• Source material

--

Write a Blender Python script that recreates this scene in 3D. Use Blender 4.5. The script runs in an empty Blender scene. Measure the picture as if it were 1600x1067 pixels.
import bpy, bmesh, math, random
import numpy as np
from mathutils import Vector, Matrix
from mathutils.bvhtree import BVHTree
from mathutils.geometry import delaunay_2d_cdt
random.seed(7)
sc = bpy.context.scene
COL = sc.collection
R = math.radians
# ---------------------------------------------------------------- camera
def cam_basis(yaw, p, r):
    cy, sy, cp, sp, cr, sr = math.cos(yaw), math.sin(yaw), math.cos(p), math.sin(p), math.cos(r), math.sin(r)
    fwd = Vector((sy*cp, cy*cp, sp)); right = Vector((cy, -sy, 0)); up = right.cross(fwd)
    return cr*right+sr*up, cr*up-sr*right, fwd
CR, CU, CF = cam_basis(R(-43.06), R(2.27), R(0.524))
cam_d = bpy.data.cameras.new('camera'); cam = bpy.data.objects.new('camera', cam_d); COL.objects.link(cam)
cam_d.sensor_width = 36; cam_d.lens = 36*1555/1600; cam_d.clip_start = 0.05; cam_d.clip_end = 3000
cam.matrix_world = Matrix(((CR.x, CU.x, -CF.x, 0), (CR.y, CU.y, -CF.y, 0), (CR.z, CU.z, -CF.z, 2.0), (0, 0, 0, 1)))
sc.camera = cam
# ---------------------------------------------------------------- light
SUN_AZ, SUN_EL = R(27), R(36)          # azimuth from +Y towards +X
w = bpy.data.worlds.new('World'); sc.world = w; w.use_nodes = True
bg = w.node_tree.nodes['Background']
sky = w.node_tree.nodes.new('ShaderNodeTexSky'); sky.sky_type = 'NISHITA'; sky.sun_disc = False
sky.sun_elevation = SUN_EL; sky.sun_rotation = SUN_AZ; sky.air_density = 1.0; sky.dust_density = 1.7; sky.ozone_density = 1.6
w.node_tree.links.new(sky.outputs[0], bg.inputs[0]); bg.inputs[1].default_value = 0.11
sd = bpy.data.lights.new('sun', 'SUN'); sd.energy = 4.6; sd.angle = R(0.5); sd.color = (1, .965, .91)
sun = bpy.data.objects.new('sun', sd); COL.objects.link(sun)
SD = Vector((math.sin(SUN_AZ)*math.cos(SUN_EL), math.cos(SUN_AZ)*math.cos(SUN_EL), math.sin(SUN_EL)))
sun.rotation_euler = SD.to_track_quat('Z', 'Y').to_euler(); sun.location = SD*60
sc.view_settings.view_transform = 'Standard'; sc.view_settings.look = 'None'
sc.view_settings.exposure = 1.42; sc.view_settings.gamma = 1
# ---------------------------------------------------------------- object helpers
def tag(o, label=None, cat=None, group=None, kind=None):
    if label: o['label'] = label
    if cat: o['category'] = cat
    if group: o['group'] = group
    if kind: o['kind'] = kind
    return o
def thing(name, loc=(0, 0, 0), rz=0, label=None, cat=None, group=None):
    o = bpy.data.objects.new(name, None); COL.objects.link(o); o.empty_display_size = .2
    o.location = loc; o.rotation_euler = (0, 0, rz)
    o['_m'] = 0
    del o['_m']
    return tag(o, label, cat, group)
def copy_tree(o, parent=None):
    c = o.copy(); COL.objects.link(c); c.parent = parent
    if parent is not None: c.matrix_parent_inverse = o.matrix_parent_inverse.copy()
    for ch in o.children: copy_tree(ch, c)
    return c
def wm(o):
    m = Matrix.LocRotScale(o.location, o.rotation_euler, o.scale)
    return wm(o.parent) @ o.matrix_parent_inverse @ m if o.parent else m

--

• Directions for this task
Your task is to reproduce the whole listing exactly.

• Result
Write a Blender Python script that recreates this scene in 3D. Use Blender 4.5. The script runs in an empty Blender scene. Measure the picture as if it were 1600x1067 pixels.
import bpy, bmesh, math, random
import numpy as np
from mathutils import Vector, Matrix
from mathutils.bvhtree import BVHTree
from mathutils.geometry import delaunay_2d_cdt
random.seed(7)
sc = bpy.context.scene
COL = sc.collection
R = math.radians
# ---------------------------------------------------------------- camera
def cam_basis(yaw, p, r):
    cy, sy, cp, sp, cr, sr = math.cos(yaw), math.sin(yaw), math.cos(p), math.sin(p), math.cos(r), math.sin(r)
    fwd = Vector((sy*cp, cy*cp, sp)); right = Vector((cy, -sy, 0)); up = right.cross(fwd)
    return cr*right+sr*up, cr*up-sr*right, fwd
CR, CU, CF = cam_basis(R(-43.06), R(2.27), R(0.524))
cam_d = bpy.data.cameras.new('camera'); cam = bpy.data.objects.new('camera', cam_d); COL.objects.link(cam)
cam_d.sensor_width = 36; cam_d.lens = 36*1555/1600; cam_d.clip_start = 0.05; cam_d.clip_end = 3000
cam.matrix_world = Matrix(((CR.x, CU.x, -CF.x, 0), (CR.y, CU.y, -CF.y, 0), (CR.z, CU.z, -CF.z, 2.0), (0, 0, 0, 1)))
sc.camera = cam
# ---------------------------------------------------------------- light
SUN_AZ, SUN_EL = R(27), R(36)          # azimuth from +Y towards +X
w = bpy.data.worlds.new('World'); sc.world = w; w.use_nodes = True
bg = w.node_tree.nodes['Background']
sky = w.node_tree.nodes.new('ShaderNodeTexSky'); sky.sky_type = 'NISHITA'; sky.sun_disc = False
sky.sun_elevation = SUN_EL; sky.sun_rotation = SUN_AZ; sky.air_density = 1.0; sky.dust_density = 1.7; sky.ozone_density = 1.6
w.node_tree.links.new(sky.outputs[0], bg.inputs[0]); bg.inputs[1].default_value = 0.11
sd = bpy.data.lights.new('sun', 'SUN'); sd.energy = 4.6; sd.angle = R(0.5); sd.color = (1, .965, .91)
sun = bpy.data.objects.new('sun', sd); COL.objects.link(sun)
SD = Vector((math.sin(SUN_AZ)*math.cos(SUN_EL), math.cos(SUN_AZ)*math.cos(SUN_EL), math.sin(SUN_EL)))
sun.rotation_euler = SD.to_track_quat('Z', 'Y').to_euler(); sun.location = SD*60
sc.view_settings.view_transform = 'Standard'; sc.view_settings.look = 'None'
sc.view_settings.exposure = 1.42; sc.view_settings.gamma = 1
# ---------------------------------------------------------------- object helpers
def tag(o, label=None, cat=None, group=None, kind=None):
    if label: o['label'] = label
    if cat: o['category'] = cat
    if group: o['group'] = group
    if kind: o['kind'] = kind
    return o
def thing(name, loc=(0, 0, 0), rz=0, label=None, cat=None, group=None):
    o = bpy.data.objects.new(name, None); COL.objects.link(o); o.empty_display_size = .2
    o.location = loc; o.rotation_euler = (0, 0, rz)
    o['_m'] = 0
    del o['_m']
    return tag(o, label, cat, group)
def copy_tree(o, parent=None):
    c = o.copy(); COL.objects.link(c); c.parent = parent
    if parent is not None: c.matrix_parent_inverse = o.matrix_parent_inverse.copy()
    for ch in o.children: copy_tree(ch, c)
    return c
def wm(o):
    m = Matrix.LocRotScale(o.location, o.rotation_euler, o.scale)
    return wm(o.parent) @ o.matrix_parent_inverse @ m if o.parent else m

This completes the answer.